Perbebedaan Latar Budaya Menyebabkan Perbedaan dalam Berislam
Pada masa para wali hal demikian merupakan masalah yang sulit juga sehingga menimbulkan perbedaan pendapat di antara mereka dalam menyebarkan Islam kepada penduduk yang masih kuat dengan kepercayaan lama. Di satu pihak Sunan Ampel dan Sunan Giri bahwa penyebaran Islam harus dilakukan secara murni dengan arti lain umat Islam harus diajarkan atau disuruh menjalankan agama yang lurus sesuai dengan sumber aslinya. tetapi Sunan kali jaga tidak, ia lebih bersikap lunak terhadap adat istiadat lama. Sunan Kalijaga tidak menginginkan kalau adat istiadat lama harus sekaligus diberantas karena hal itu akan menimbulkan kesulitan terhadap dakwah Islam. Apa yang dilakukannya adalah dengan memberikan warna baru terhadap bentuk-bentuk lama, partisipasi sambil mempengaruhi, sehingga kontinuitas dalam menuju kepada ajaran murni tetap diharapkan, baik nantinya oleh para dai di kemudian hari, maupun kesadaran masyarakat sendiri terhadap agamanya.

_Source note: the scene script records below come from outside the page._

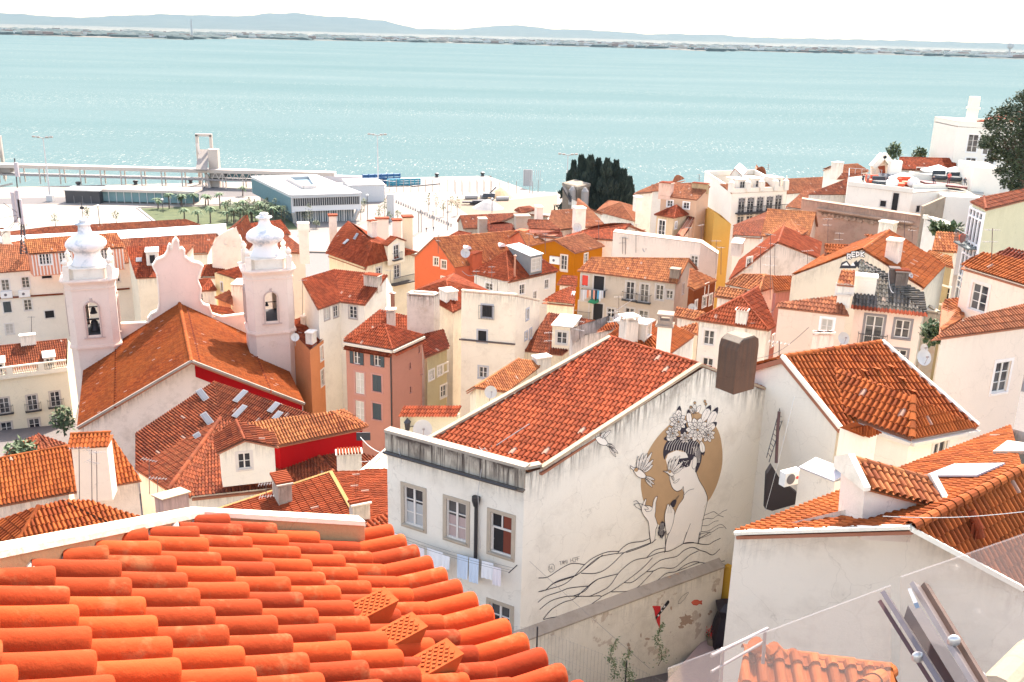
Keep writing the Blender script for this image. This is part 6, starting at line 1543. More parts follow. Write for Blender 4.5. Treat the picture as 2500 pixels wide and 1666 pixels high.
H11=house('long_parapet_building','long pale pink building with a plain parapet full of antennas','house',129,'a:1460,835 b:2245,932 e:2400,1035,-2.2 c=b+Y*2+X*.5 d=a+Y*2+X*.5 z=e+Y*2+X*.5','F:abcd;F:bezc','ab be ez zc cd da',crop=3,wall=(.74,.655,.60),ov=0,slab=.05,cap=False,dirt=.25,streak=.25,wins='ab:2187,1095,.95,1.4,')
CR[0]=4
H12=house('peach_tower_house','tall peach house with tiny square windows and a tiled roof','house',152,'a:42,520 b:378,556 r:502,432,2.0 q:155,412,2.2','abrq','ab br rq qa',roof='p',wall=(.58,.38,.27),ov=.1,dirt=.1,streak=.1,stone=(.8,.74,.68),wins='ab:133,588,.9,.95,;ab:282,606,.95,1.0,')
chimney(H12,'abrq',95,500,2.0,1.4,2.4,(.70,.50,.42),'t'); chimney(H12,'abrq',410,445,2.6,.8,.9,(.45,.33,.2),'t')
H12b=hip('peach_wing','small peach wing with a pyramid roof and a white balcony door','' and 0 or 146,'b:170,722 a:-12,690 c:305,690 r:193,602,1.8 d=a+c-b',r='r',wall=(.62,.47,.32),ov=.3,dirt=.1,wins='ab:57,812,1.2,2.5,;bc:187,785,.5,1.0,',stone=(.8,.74,.68))
H12c=house('maroon_stair_roof','steep maroon lean-to roof against the peach tower','house',144,'a:180,885 b:235,905 c:365,700,2.2 d:300,695,2.2','abcd','ab bc cd da',fit=False,roof='d',wall=(.72,.5,.38))
HY=house('yellow_flank_building','tall yellow flank wall stepping down beside the peach tower','house',150,'l:478,640 a:540,668,0 b:690,772,-2.6 c=b+Y*8 d=l+Y*8','F:labcd'[:0],'la ab bc cd dl',wall=(.55,.33,.09),ov=0,dirt=.08,streak=.08)
HV=flat('white_flank_building','plain white flank wall in front of the arched window facade','' and 0 or 176,'a:440,338 b:690,505 c=b+Y*10-X*2',wall='W',par=.1,dirt=.1,streak=.1) if 0 else None
H13=house('arched_window_building','white building with pointed arch windows, long balcony and white dormers','house',186,
 'b:1198,478 a:700,500 s:448,335,1.0 d=s c=b+s-a r:1085,392,3.4 q=r+a-b','abrq','ab bc cs sa',roof='p',wall=(.80,.75,.70),ov=.0,dirt=.1,streak=.1,par=.9,
 wins='ab:785,620,1.5,3.4,;ab:867,615,1.5,3.4,;ab:953,610,1.5,3.4,;ab:1040,605,1.5,3.4,;ab:1120,592,1.5,3.4,;ab:775,752,1.5,2.8,;ab:857,748,1.5,2.8,;ab:942,738,1.5,2.8,')
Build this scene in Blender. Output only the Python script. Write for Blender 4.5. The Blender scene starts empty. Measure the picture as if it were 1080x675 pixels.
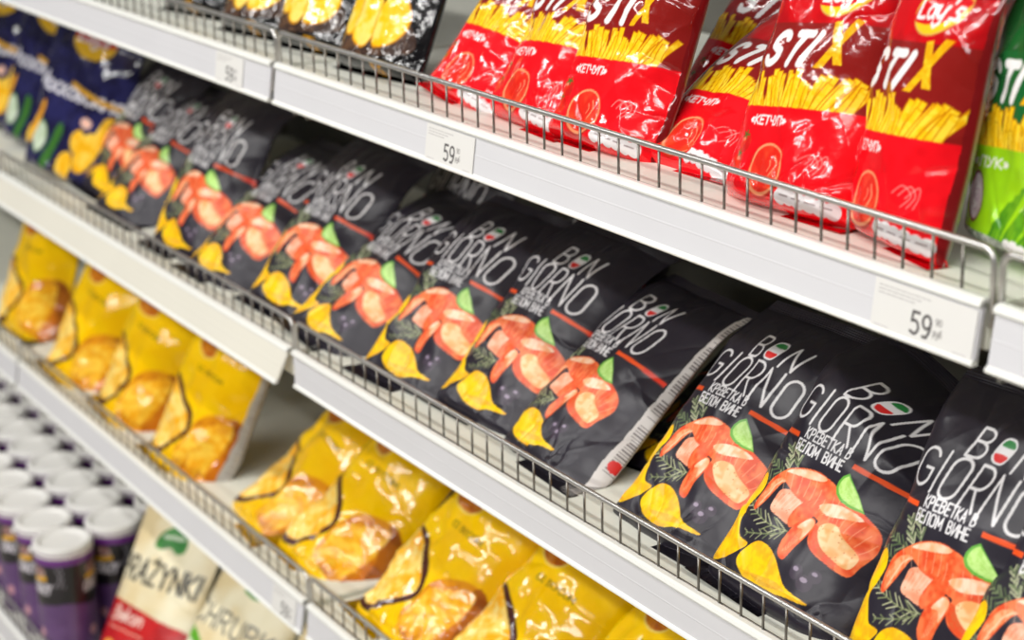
import bpy, bmesh, math, random
import numpy as np
from mathutils import Matrix, Vector, Euler

scene = bpy.context.scene
COL = scene.collection
ZO = 0.9                      # height of the calibration origin above the shop floor

# ------------------------------------------------------------------ camera
cam_d = bpy.data.cameras.new('camera')
cam = bpy.data.objects.new('camera', cam_d)
COL.objects.link(cam)
cam.location = (1.79242, -0.82085, 0.61803 + ZO)
cam.rotation_euler = (1.25812, 0.02193, 1.01702)
cam_d.sensor_width = 36.0
cam_d.lens = 2050.0 / 1080.0 * 36.0
cam_d.clip_start = 0.05
cam_d.dof.use_dof = True
cam_d.dof.focus_distance = 1.49
cam_d.dof.aperture_fstop = 5.8
cam_d.dof.aperture_blades = 0
scene.camera = cam

# ------------------------------------------------------------------ world, lights, exposure
world = bpy.data.worlds.new('world')
scene.world = world
world.use_nodes = True
wn = world.node_tree
bg = wn.nodes['Background']
tc = wn.nodes.new('ShaderNodeTexCoord')
sx = wn.nodes.new('ShaderNodeSeparateXYZ')
rp = wn.nodes.new('ShaderNodeValToRGB')
mp = wn.nodes.new('ShaderNodeMapRange')
mp.inputs['From Min'].default_value = -1.0
mp.inputs['From Max'].default_value = 1.0
wn.links.new(tc.outputs['Generated'], sx.inputs[0])
wn.links.new(sx.outputs['Z'], mp.inputs['Value'])
wn.links.new(mp.outputs[0], rp.inputs[0])
wn.links.new(rp.outputs[0], bg.inputs[0])
cr = rp.color_ramp
cr.elements[0].position = 0.0; cr.elements[0].color = (0.30, 0.28, 0.26, 1)
cr.elements[1].position = 1.0; cr.elements[1].color = (0.95, 0.97, 1.0, 1)
e = cr.elements.new(0.5); e.color = (0.34, 0.34, 0.36, 1)
bg.inputs['Strength'].default_value = 0.20

def area(name, loc, rot, sx_, sy_, power, color=(1, 1, 1)):
    l = bpy.data.lights.new(name, 'AREA')
    l.shape = 'RECTANGLE'; l.size = sx_; l.size_y = sy_; l.energy = power; l.color = color
    o = bpy.data.objects.new(name, l); COL.objects.link(o)
    o.location = loc; o.rotation_euler = rot
    return o
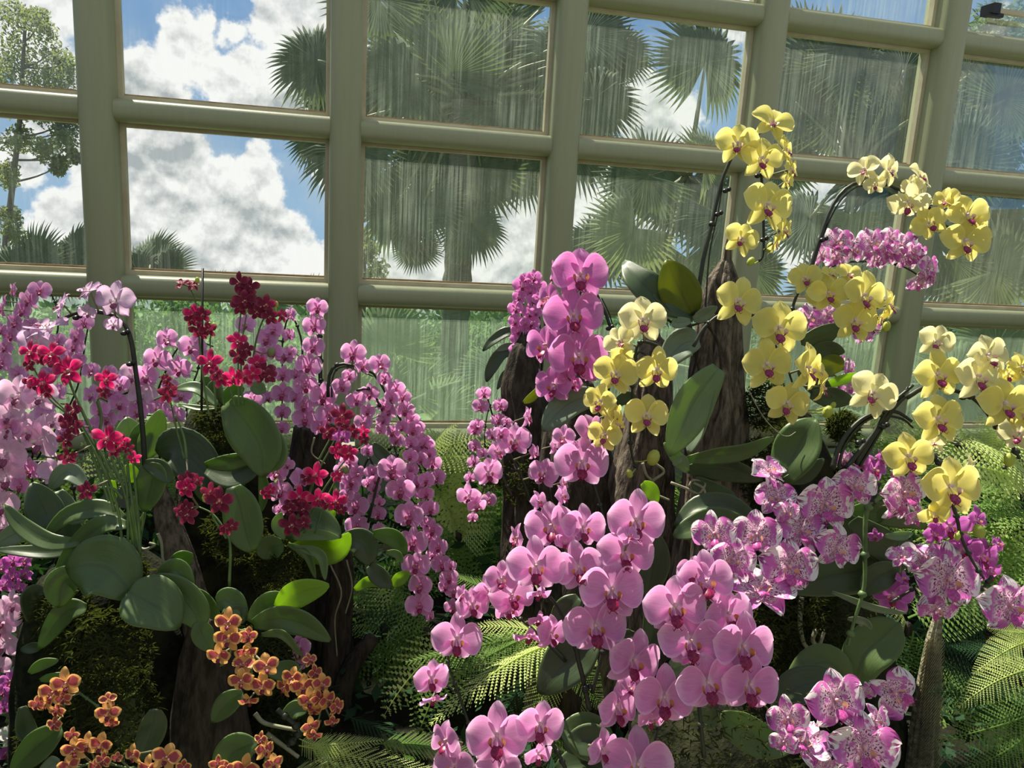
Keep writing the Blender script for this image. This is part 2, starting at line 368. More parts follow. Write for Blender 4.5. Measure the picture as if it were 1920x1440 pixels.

Kontinuitas Perubahan dalam Islam
Pada pertengahan abad ke 19 dan seterusnya, agama Islam muncul dengan kegairahan baru. Di sini Islam lambat laun menghilangkan sifat-sifat sinkretisnya. meningkatnya hubungan laut terutama sekali setelah dibukanya terusan Siez pada tahun 1869 menyebabkan meningkatnya jumlah jamaah haji Indonesia ke tanah suci, sebagian dari mereka ada yang tinggal beberapa tahun di Mekah untuk menuntut dan memperdalam masalah-masalah keagamaan dan sekembalinya di tanah air mereka ini membuat perubahan-perubahan yang berarti dalam kehidupan keagamaan. Sementara pesatnya orang-orang Arab Hadramaut yang memasuki Indonesia berarti menambah pula jumlah Islam ortodox di Indonesia.
Munculnya gerakan-gerakan Islam modern yang diilhami oleh ajaran Wahabi dan gerakan pembaharuan Mesir di Indonesia adalah bukti adanya kesadaran tersebut. Gerakan-gerakan baru ini menambah kekuatan agama Islam dan tanpa disadari demikian ini pernah menimbulkan perselisihan antara para pemimpin adat dan sekular kolonial dengan pemimpin agama. Perang Padri di Sumatera Barat atau kemudian perang Aceh, memaksa pemerintah kolonial melakukan intervensi. Dari sinilah kiranya, bahwa gerakan-gerakan pembaharuan dalam Islam merupakan suatu bukti perkembangan Islam di Indonesia senantiasa berhubungan dengan unsur-unsur luar sebagai faktor penting dalam perubahan tersebut. Semuanya ini hendaklah dipandang sebagai refleksi dari prinsip-prinsip ajaran Islam tentang ide terbentuknya suatu umat tanpa membedakan bangsa, ras dan negara. Sehingga mewujudkan sistem peribadatan yang murni yang bersih dari pengaruh-pengaruh peribadatan dan penyembahan dari tradisi nasional atau suatu bangsa tertentu. Pikiran-pikiran tersebut menguatkan asumsi bahwa orang Islam Indonesia memiliki rasa nasionalisme yang tipis atau bahkan mungkin tidak sama sekali.